Start of DATA SUPPLIED
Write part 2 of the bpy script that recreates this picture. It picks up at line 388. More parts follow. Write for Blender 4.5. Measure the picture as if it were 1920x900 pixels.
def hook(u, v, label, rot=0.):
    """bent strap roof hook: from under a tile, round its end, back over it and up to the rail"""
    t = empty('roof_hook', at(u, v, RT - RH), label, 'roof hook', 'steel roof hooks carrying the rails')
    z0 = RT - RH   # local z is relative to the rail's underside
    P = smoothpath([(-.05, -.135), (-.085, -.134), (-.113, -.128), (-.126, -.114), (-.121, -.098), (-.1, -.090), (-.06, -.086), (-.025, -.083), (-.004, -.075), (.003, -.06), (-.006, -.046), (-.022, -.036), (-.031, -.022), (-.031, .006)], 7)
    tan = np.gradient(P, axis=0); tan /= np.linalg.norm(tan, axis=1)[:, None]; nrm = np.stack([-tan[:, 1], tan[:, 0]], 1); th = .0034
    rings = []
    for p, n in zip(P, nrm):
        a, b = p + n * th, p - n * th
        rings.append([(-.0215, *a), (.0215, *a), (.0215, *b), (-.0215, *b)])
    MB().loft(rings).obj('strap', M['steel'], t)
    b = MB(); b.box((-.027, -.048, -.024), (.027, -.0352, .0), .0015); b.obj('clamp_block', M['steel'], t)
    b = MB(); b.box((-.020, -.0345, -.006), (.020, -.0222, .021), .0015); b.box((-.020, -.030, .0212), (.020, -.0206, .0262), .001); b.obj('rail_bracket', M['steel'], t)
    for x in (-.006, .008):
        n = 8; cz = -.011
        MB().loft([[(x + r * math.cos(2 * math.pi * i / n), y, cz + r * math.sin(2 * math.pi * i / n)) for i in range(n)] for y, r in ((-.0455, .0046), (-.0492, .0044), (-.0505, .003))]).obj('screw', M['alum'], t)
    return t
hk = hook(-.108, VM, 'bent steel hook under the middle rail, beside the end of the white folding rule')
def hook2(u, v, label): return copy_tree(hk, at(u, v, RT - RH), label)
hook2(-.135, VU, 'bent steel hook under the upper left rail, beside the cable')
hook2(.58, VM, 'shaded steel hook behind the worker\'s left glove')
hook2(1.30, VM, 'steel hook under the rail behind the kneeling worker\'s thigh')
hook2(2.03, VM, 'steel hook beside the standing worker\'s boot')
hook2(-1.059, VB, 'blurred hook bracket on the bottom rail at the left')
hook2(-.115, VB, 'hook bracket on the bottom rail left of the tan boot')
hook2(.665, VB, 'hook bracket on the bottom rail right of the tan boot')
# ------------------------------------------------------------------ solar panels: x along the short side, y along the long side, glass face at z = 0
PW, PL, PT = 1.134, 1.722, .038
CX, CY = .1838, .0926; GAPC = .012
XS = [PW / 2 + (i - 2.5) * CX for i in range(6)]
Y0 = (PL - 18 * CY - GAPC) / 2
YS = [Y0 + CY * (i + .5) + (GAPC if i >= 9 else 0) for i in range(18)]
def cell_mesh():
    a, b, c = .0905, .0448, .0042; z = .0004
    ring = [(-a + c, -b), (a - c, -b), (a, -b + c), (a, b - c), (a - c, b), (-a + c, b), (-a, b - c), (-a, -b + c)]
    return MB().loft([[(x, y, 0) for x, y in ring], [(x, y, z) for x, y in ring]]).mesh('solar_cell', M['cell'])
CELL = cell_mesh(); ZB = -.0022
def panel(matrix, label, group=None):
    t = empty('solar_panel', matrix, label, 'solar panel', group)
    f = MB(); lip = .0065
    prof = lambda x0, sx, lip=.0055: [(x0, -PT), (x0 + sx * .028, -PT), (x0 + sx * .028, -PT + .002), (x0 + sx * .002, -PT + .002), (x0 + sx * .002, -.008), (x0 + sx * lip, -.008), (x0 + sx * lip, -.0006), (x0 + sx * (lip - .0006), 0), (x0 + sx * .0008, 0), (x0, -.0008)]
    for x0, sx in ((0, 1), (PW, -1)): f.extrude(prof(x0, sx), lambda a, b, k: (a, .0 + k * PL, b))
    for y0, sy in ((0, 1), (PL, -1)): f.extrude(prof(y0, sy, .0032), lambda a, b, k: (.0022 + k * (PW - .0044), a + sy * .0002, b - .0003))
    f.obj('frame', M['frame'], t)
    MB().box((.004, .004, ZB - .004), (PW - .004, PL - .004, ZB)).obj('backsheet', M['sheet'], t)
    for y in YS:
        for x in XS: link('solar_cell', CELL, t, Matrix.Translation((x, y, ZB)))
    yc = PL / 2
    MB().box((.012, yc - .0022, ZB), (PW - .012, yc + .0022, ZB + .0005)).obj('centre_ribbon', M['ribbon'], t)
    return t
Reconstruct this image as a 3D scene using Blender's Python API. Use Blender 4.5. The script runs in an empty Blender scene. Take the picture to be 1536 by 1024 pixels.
End of DATA SUPPLIED
*STATED TASK*.
The listing above should be transcribed in full, exactly as written.

*OUTPUT FOR THIS TASK*.
Write part 2 of the bpy script that recreates this picture. It picks up at line 388. More parts follow. Write for Blender 4.5. Measure the picture as if it were 1920x900 pixels.
def hook(u, v, label, rot=0.):
    """bent strap roof hook: from under a tile, round its end, back over it and up to the rail"""
    t = empty('roof_hook', at(u, v, RT - RH), label, 'roof hook', 'steel roof hooks carrying the rails')
    z0 = RT - RH   # local z is relative to the rail's underside
    P = smoothpath([(-.05, -.135), (-.085, -.134), (-.113, -.128), (-.126, -.114), (-.121, -.098), (-.1, -.090), (-.06, -.086), (-.025, -.083), (-.004, -.075), (.003, -.06), (-.006, -.046), (-.022, -.036), (-.031, -.022), (-.031, .006)], 7)
    tan = np.gradient(P, axis=0); tan /= np.linalg.norm(tan, axis=1)[:, None]; nrm = np.stack([-tan[:, 1], tan[:, 0]], 1); th = .0034
    rings = []
    for p, n in zip(P, nrm):
        a, b = p + n * th, p - n * th
        rings.append([(-.0215, *a), (.0215, *a), (.0215, *b), (-.0215, *b)])
    MB().loft(rings).obj('strap', M['steel'], t)
    b = MB(); b.box((-.027, -.048, -.024), (.027, -.0352, .0), .0015); b.obj('clamp_block', M['steel'], t)
    b = MB(); b.box((-.020, -.0345, -.006), (.020, -.0222, .021), .0015); b.box((-.020, -.030, .0212), (.020, -.0206, .0262), .001); b.obj('rail_bracket', M['steel'], t)
    for x in (-.006, .008):
        n = 8; cz = -.011
        MB().loft([[(x + r * math.cos(2 * math.pi * i / n), y, cz + r * math.sin(2 * math.pi * i / n)) for i in range(n)] for y, r in ((-.0455, .0046), (-.0492, .0044), (-.0505, .003))]).obj('screw', M['alum'], t)
    return t
hk = hook(-.108, VM, 'bent steel hook under the middle rail, beside the end of the white folding rule')
def hook2(u, v, label): return copy_tree(hk, at(u, v, RT - RH), label)
hook2(-.135, VU, 'bent steel hook under the upper left rail, beside the cable')
hook2(.58, VM, 'shaded steel hook behind the worker\'s left glove')
hook2(1.30, VM, 'steel hook under the rail behind the kneeling worker\'s thigh')
hook2(2.03, VM, 'steel hook beside the standing worker\'s boot')
hook2(-1.059, VB, 'blurred hook bracket on the bottom rail at the left')
hook2(-.115, VB, 'hook bracket on the bottom rail left of the tan boot')
hook2(.665, VB, 'hook bracket on the bottom rail right of the tan boot')
# ------------------------------------------------------------------ solar panels: x along the short side, y along the long side, glass face at z = 0
PW, PL, PT = 1.134, 1.722, .038
CX, CY = .1838, .0926; GAPC = .012
XS = [PW / 2 + (i - 2.5) * CX for i in range(6)]
Y0 = (PL - 18 * CY - GAPC) / 2
YS = [Y0 + CY * (i + .5) + (GAPC if i >= 9 else 0) for i in range(18)]
def cell_mesh():
    a, b, c = .0905, .0448, .0042; z = .0004
    ring = [(-a + c, -b), (a - c, -b), (a, -b + c), (a, b - c), (a - c, b), (-a + c, b), (-a, b - c), (-a, -b + c)]
    return MB().loft([[(x, y, 0) for x, y in ring], [(x, y, z) for x, y in ring]]).mesh('solar_cell', M['cell'])
CELL = cell_mesh(); ZB = -.0022
def panel(matrix, label, group=None):
    t = empty('solar_panel', matrix, label, 'solar panel', group)
    f = MB(); lip = .0065
    prof = lambda x0, sx, lip=.0055: [(x0, -PT), (x0 + sx * .028, -PT), (x0 + sx * .028, -PT + .002), (x0 + sx * .002, -PT + .002), (x0 + sx * .002, -.008), (x0 + sx * lip, -.008), (x0 + sx * lip, -.0006), (x0 + sx * (lip - .0006), 0), (x0 + sx * .0008, 0), (x0, -.0008)]
    for x0, sx in ((0, 1), (PW, -1)): f.extrude(prof(x0, sx), lambda a, b, k: (a, .0 + k * PL, b))
    for y0, sy in ((0, 1), (PL, -1)): f.extrude(prof(y0, sy, .0032), lambda a, b, k: (.0022 + k * (PW - .0044), a + sy * .0002, b - .0003))
    f.obj('frame', M['frame'], t)
    MB().box((.004, .004, ZB - .004), (PW - .004, PL - .004, ZB)).obj('backsheet', M['sheet'], t)
    for y in YS:
        for x in XS: link('solar_cell', CELL, t, Matrix.Translation((x, y, ZB)))
    yc = PL / 2
    MB().box((.012, yc - .0022, ZB), (PW - .012, yc + .0022, ZB + .0005)).obj('centre_ribbon', M['ribbon'], t)
    return t
Reconstruct this image as a 3D scene using Blender's Python API. Use Blender 4.5. The script runs in an empty Blender scene. Take the picture to be 1536 by 1024 pixels.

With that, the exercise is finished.